▸ GIVEN EXERCISE
Copy the records below word for word, from the first line through the line that contains "from mathutils.bvhtree import BVHTree", and leave out any pictures.

▸ DATA FOR THE TASK
━━━━━━

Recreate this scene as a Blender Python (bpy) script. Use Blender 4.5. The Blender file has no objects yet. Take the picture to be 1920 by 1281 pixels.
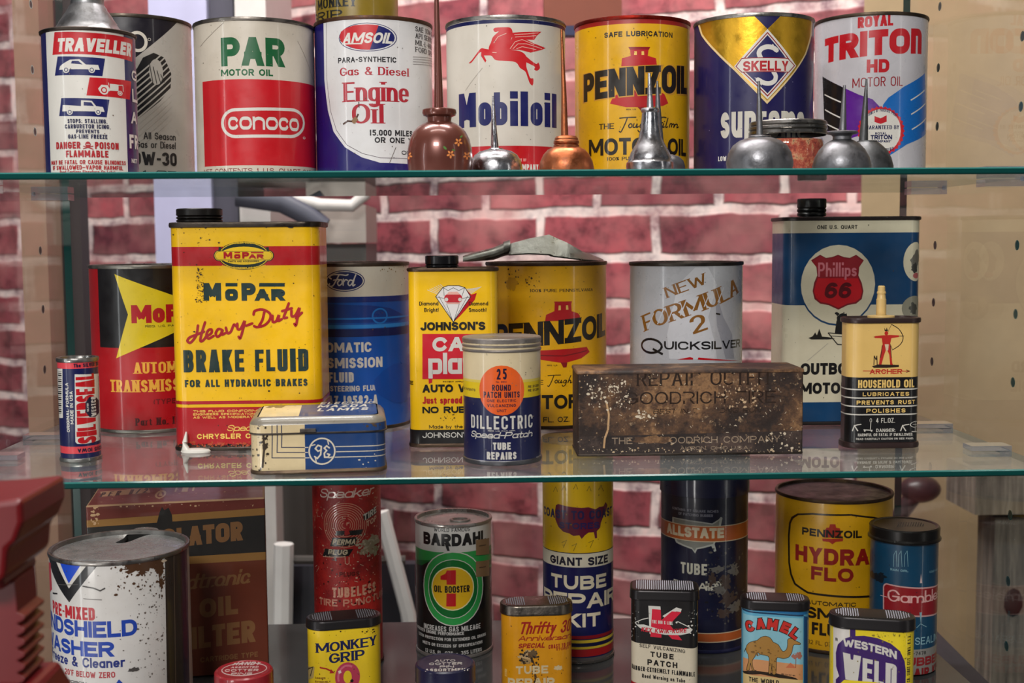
import bpy, bmesh, math, random
from mathutils import Vector, Matrix
from mathutils.geometry import tessellate_polygon
from mathutils.bvhtree import BVHTree

SC = bpy.context.scene
COL = SC.collection
PI = math.pi
# ------------------------------------------------------------------ camera
F, PITCH, YAW, ROLL = 2302.7, 0.0813, 0.0325, 0.0075
CZ = 1.25
def _axes():
    cy, sy = math.cos(YAW), math.sin(YAW); cp, sp = math.cos(PITCH), math.sin(PITCH)
    cr, sr = math.cos(ROLL), math.sin(ROLL)
    X = Vector((cy, -sy, 0)); fw = Vector((sy, cy, 0)); up = Vector((0, 0, 1))
    Y = cp*fw - sp*up; Z = sp*fw + cp*up
    return cr*X - sr*Z, Y, sr*X + cr*Z
AX, AY, AZ = _axes()
cam = bpy.data.cameras.new('camera'); cam_ob = bpy.data.objects.new('camera', cam); COL.objects.link(cam_ob)
cam.sensor_width = 36; cam.lens = F/1920*36
m = Matrix((( AX.x, AZ.x, -AY.x, 0), (AX.y, AZ.y, -AY.y, 0), (AX.z, AZ.z, -AY.z, CZ), (0, 0, 0, 1)))
cam_ob.matrix_world = m
cam.clip_start = 0.02
cam.dof.use_dof = True; cam.dof.focus_distance = 0.94; cam.dof.aperture_fstop = 10.0
SC.camera = cam_ob
# ------------------------------------------------------------------ world, lamps, exposure
SC.view_settings.view_transform = 'Standard'; SC.view_settings.look = 'None'
SC.view_settings.exposure = 0.0; SC.view_settings.gamma = 1.0
SC.view_settings.use_curve_mapping = False
W = bpy.data.worlds.new('world'); SC.world = W; W.use_nodes = True
W.node_tree.nodes['Background'].inputs[0].default_value = (0.80, 0.86, 1.0, 1)
W.node_tree.nodes['Background'].inputs[1].default_value = 0.06
def area(name, loc, target, sx, sy, power, color=(1, 1, 1)):
    l = bpy.data.lights.new(name, 'AREA'); l.shape = 'RECTANGLE'; l.size = sx; l.size_y = sy
    l.energy = power; l.color = color
    o = bpy.data.objects.new(name, l); COL.objects.link(o); o.location = loc
    o.rotation_euler = (Vector(target)-Vector(loc)).to_track_quat('-Z', 'Y').to_euler()
    return o
area('ceiling_lamp_front', (-0.38, -0.78, 2.16), (0.0, 1.0, 1.04), 0.55, 0.28, 27, (1, .97, .94))
area('low_fill_light', (-1.35, -0.9, 0.62), (0.05, 1.0, 0.95), 0.4, 0.25, 9, (1, .97, .93))  # added fill light, brightens the bottom row; stands for no real lamp
area('streak_light_left', (-1.55, -0.15, 1.25), (0.0, 1.0, 1.1), 0.07, 1.9, 5.5, (.97, .98, 1))  # added strip light for upright highlights on the cans; no window there
area('streak_light_right', (1.6, -0.25, 1.25), (0.1, 1.0, 1.1), 0.06, 1.9, 2.2, (1, .95, .88))  # weaker added strip for highlights on the right-hand cans, not a window
area('ceiling_lamp_case', (-0.12, 0.47, 2.74), (-0.1, 0.85, 1.0), 1.1, 0.11, 8, (1, .96, .9))
area('brick_wall_fill', (-0.15, 1.20, 2.5), (-0.05, 1.95, 0.7), 1.2, 0.15, 33, (1, .94, .92))  # added fill that brightens the brick wall, no known ceiling fitting

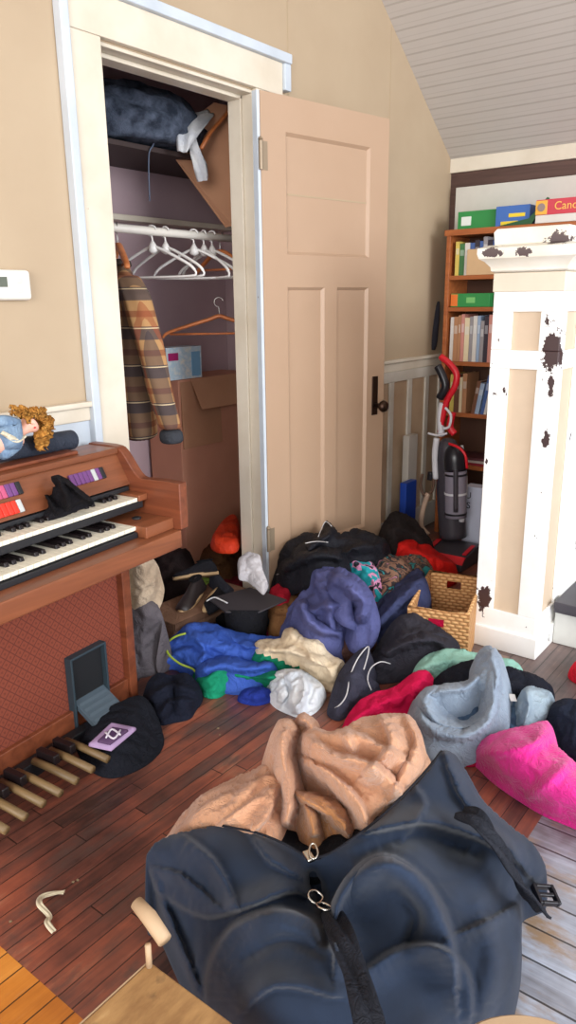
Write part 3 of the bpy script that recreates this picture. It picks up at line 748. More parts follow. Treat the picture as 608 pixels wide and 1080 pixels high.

━━━━━━

▸ OUTPUT BELOW
Recreate this scene as a Blender Python (bpy) script. Use Blender 4.5. The Blender file has no objects yet. Take the picture to be 1920 by 1281 pixels.
import bpy, bmesh, math, random
from mathutils import Vector, Matrix
from mathutils.geometry import tessellate_polygon
from mathutils.bvhtree import BVHTree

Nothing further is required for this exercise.